IMO the biggest things people who hunt bait mess up on is this.
1. Put to little corn out.
2. Don't have an understanding of where the deer is coming from and set up wrong with the wind.
3. Don't have good access and said deer watches them walk in.... and doesn't come in
4. Hunt to close to bait and get busted by does.
5. Exit the tree with deer still standing at corn... resulting in bumping deer.
6. Hunt the bait in the morning
I will add.
7. Placing the bait anywhere assuming the deer will come to it instead of placing the bait where the deer wants to go anyway. What I mean by this is I think most bucks that get killed are bedded within 200 yards of the stand when you get in it. Excluding the rut where they roam more. Prior to and after the rut bucks don't move much during daylight. They get up 30-45 minutes before dark and mill around some but they don't stray far. They're usually back in their core area before daylight in the morning but may mill around that area some after daylight. That means that bait needs to be in their core area where they feel safe. You have to he that bait right in there on top of them.
I agree about not hunting it in the mornings. Like I said above the deer will usually be back in their core area before daylight. Odds are he will be on the bait or close to it. If you go walking in before daylight and bump him the gigs up. Ask Alex. Lol.
For number 4 about hunting too close.
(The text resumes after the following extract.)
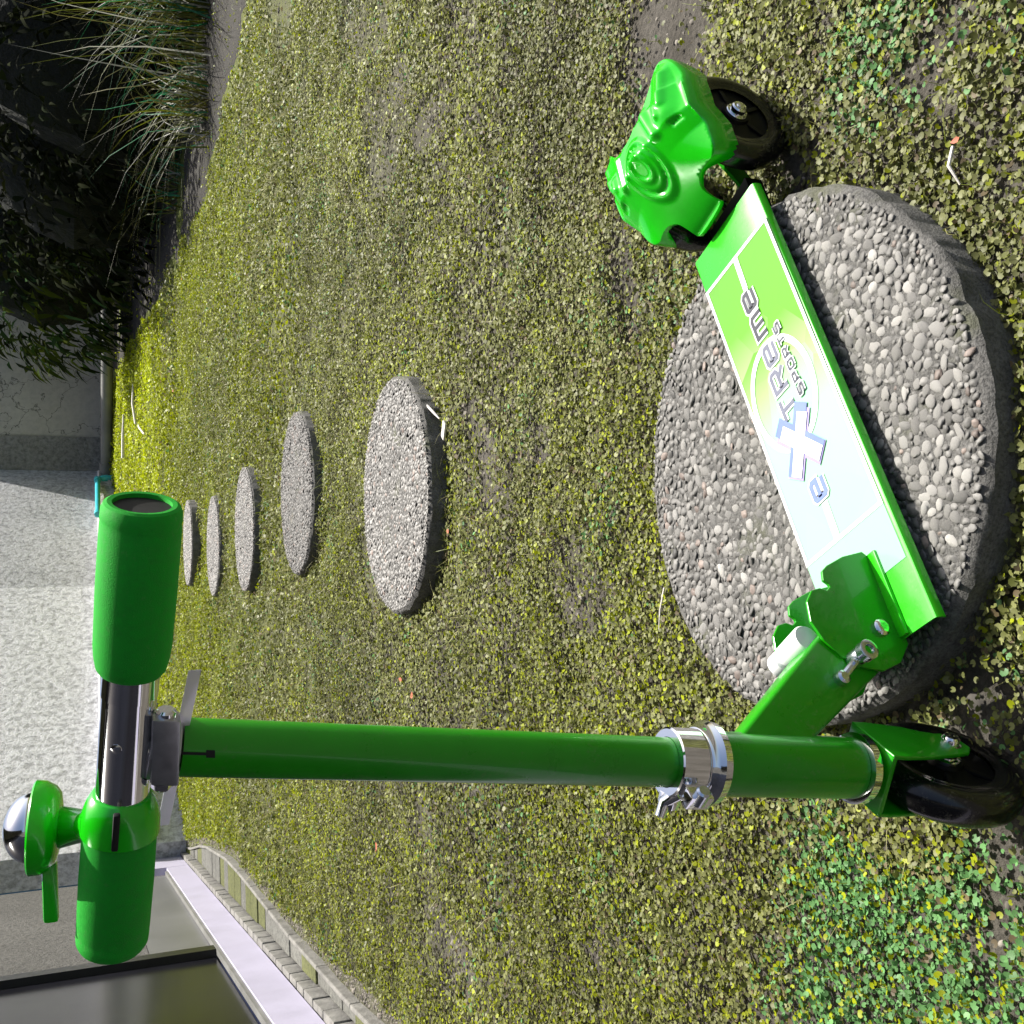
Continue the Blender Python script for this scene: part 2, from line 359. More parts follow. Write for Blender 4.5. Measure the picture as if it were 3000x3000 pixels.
def leaves(x,y,rad,zlo,zhi,tilt,kind):
    n=len(x); hh=np.clip((vnoise(x,y,13,91)-.35)*1.6,0,1)*(.012 if zhi<.018 else .016); z=gz(x,y)+rng.uniform(zlo,zhi,n)*(.6+hh*30)+hh*.6
    # random orientation: normal tilted from vertical
    az=rng.uniform(0,2*np.pi,n); ti=np.abs(rng.normal(0,tilt,n))
    nrm=np.stack([np.sin(ti)*np.cos(az),np.sin(ti)*np.sin(az),np.cos(ti)],1)
    a2=rng.uniform(0,2*np.pi,n); h=np.stack([np.cos(a2),np.sin(a2),np.zeros(n)],1)
    U=h-nrm*(h*nrm).sum(1)[:,None]; U/=np.linalg.norm(U,axis=1)[:,None]; W=np.cross(nrm,U)
    r=rad(n); C=np.stack([x,y,z],1)
    if kind=='round':
        ang=np.array([-2.6,-1.75,-.8,0,.8,1.75,2.6]); rr=np.array([1,1.05,1,.95,1,1.05,1]); k=7
        P=[C-nrm*(r*.18)[:,None]-U*(r*.25)[:,None]]
        for t,q in zip(ang,rr): P.append(C+U*(r*q*np.cos(t))[:,None]+W*(r*q*np.sin(t))[:,None])
        V=np.stack(P,1).reshape(-1,3); base=np.arange(n)*8
        T=np.concatenate([np.stack([base,base+i,base+i+1],1) for i in range(1,7)]); per=8
    elif kind=='hex':
        P=[C+U*(r*np.cos(t))[:,None]+W*(r*.85*np.sin(t))[:,None] for t in (0,1.1,2.2,3.3,4.7)]
        V=np.stack(P,1).reshape(-1,3); base=np.arange(n)*5
        T=np.concatenate([np.stack([base,base+i,base+i+1],1) for i in (1,2,3)]); per=5
    else:
        P=[C+U*r[:,None],C+W*(r*.6)[:,None],C-U*r[:,None],C-W*(r*.6)[:,None]]
        V=np.stack(P,1).reshape(-1,3); base=np.arange(n)*4
        T=np.concatenate([np.stack([base,base+1,base+2],1),np.stack([base,base+2,base+3],1)]); per=4
    return V,T,per
def blades(x,y,L,wd,lean,col,base=0):
    """thin curved grass blades, 3 segments"""
    n=len(x); z=gz(x,y)-.002; az=rng.uniform(0,2*np.pi,n); l=L(n); ln=lean(n); a3=az+rng.normal(0,.6,n)
    C=np.stack([x,y,z],1); side=np.stack([-np.sin(az),np.cos(az),np.zeros(n)],1)
    P=[];ts=(0,.4,.75,1)
    for t in ts:
        a=az+(a3-az)*t
        hx=l*ln*t*t; hz=l*(t-.45*ln*t*t)*np.sqrt(np.clip(1-ln*.5,.05,1))
        p=C+np.stack([np.cos(a)*hx,np.sin(a)*hx,hz],1); ww=(wd*(1-t*.85))
        if t<1: P+= [p-side*ww, p+side*ww]
        else: P.append(p)
    V=np.stack(P,1).reshape(-1,3); b=np.arange(n)*7
    T=np.concatenate([np.stack([b,b+1,b+3],1),np.stack([b,b+3,b+2],1),np.stack([b+2,b+3,b+5],1),np.stack([b+2,b+5,b+4],1),np.stack([b+4,b+5,b+6],1)])
    return V,T,np.repeat(col,7,axis=0)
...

I always try to put the bait behind something like a bush, clump of trees, etc. Anything that if does come in they have to get behind to eat. Deer get super skittish around bait. Usually they'll get a mouthful then look around constantly while chewing. Get another mouthful and their heads in a swivel.
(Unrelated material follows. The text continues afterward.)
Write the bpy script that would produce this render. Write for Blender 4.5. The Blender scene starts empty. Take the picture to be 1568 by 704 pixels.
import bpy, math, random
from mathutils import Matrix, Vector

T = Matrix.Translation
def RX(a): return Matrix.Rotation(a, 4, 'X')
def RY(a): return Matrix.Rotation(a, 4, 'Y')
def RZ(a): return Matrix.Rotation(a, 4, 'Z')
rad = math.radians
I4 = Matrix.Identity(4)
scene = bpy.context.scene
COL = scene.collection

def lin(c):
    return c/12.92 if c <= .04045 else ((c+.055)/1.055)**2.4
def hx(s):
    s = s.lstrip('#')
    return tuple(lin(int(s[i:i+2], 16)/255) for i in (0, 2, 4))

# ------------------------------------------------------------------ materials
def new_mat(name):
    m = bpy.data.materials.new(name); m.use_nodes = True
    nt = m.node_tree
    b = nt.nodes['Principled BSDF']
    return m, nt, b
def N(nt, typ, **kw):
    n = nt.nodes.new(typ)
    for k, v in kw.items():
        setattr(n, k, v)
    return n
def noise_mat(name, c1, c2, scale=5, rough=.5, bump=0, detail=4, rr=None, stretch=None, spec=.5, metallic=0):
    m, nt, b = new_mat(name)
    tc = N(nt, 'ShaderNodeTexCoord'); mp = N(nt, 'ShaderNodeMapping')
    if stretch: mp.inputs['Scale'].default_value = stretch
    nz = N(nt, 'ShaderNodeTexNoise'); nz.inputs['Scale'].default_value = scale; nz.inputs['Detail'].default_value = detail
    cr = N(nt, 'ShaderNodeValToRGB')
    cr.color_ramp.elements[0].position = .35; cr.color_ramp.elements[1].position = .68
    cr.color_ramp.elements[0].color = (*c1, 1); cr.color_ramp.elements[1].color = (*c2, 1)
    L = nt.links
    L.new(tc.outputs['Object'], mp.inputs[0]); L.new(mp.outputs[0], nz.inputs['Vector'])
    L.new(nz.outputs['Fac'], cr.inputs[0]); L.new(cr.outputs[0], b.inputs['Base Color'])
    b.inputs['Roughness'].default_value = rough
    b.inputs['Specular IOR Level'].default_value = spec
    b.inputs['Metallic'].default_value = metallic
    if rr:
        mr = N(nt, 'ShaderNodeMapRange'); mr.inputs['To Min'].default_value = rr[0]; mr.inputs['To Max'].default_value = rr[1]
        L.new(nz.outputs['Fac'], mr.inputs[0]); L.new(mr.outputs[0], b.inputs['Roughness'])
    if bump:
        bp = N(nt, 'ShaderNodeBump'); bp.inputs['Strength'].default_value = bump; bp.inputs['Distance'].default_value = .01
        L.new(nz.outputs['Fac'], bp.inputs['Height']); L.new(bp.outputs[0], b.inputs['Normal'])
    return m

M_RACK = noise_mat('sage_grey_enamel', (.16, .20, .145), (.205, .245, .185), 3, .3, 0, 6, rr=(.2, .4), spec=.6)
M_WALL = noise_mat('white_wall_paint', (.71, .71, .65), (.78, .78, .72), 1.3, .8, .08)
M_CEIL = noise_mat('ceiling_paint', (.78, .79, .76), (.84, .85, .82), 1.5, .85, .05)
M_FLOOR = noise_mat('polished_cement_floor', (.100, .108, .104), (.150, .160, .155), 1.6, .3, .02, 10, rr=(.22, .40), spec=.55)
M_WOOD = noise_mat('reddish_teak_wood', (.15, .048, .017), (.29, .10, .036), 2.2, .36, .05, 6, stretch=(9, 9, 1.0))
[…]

I was looking back through my pics that was over the corn where I shot my buck this year. I had not gotten a single picture of that buck for about two weeks prior to shooting him. If I was relying too much on the cams I would have thought he disappeared. The day I shot him his buddy that was always with him approached the baited area but stayed back away from it about 35 yards in the brush. He then went completely around it staying in the brush. The deer I shot was doing the same thing. I shot him about 40 yards directly in front of the cam while still in the tall weeds. I was so pumped that I might have got pictures of his final moments. When I checked the cam, not one single pic of him or his buddy that came through earlier. That buck didn't disappear for two weeks. He was there the whole time, It's just corn wasn't on his mind, he was after does. I wonder how many times in that two weeks he skirted that corn and that cam.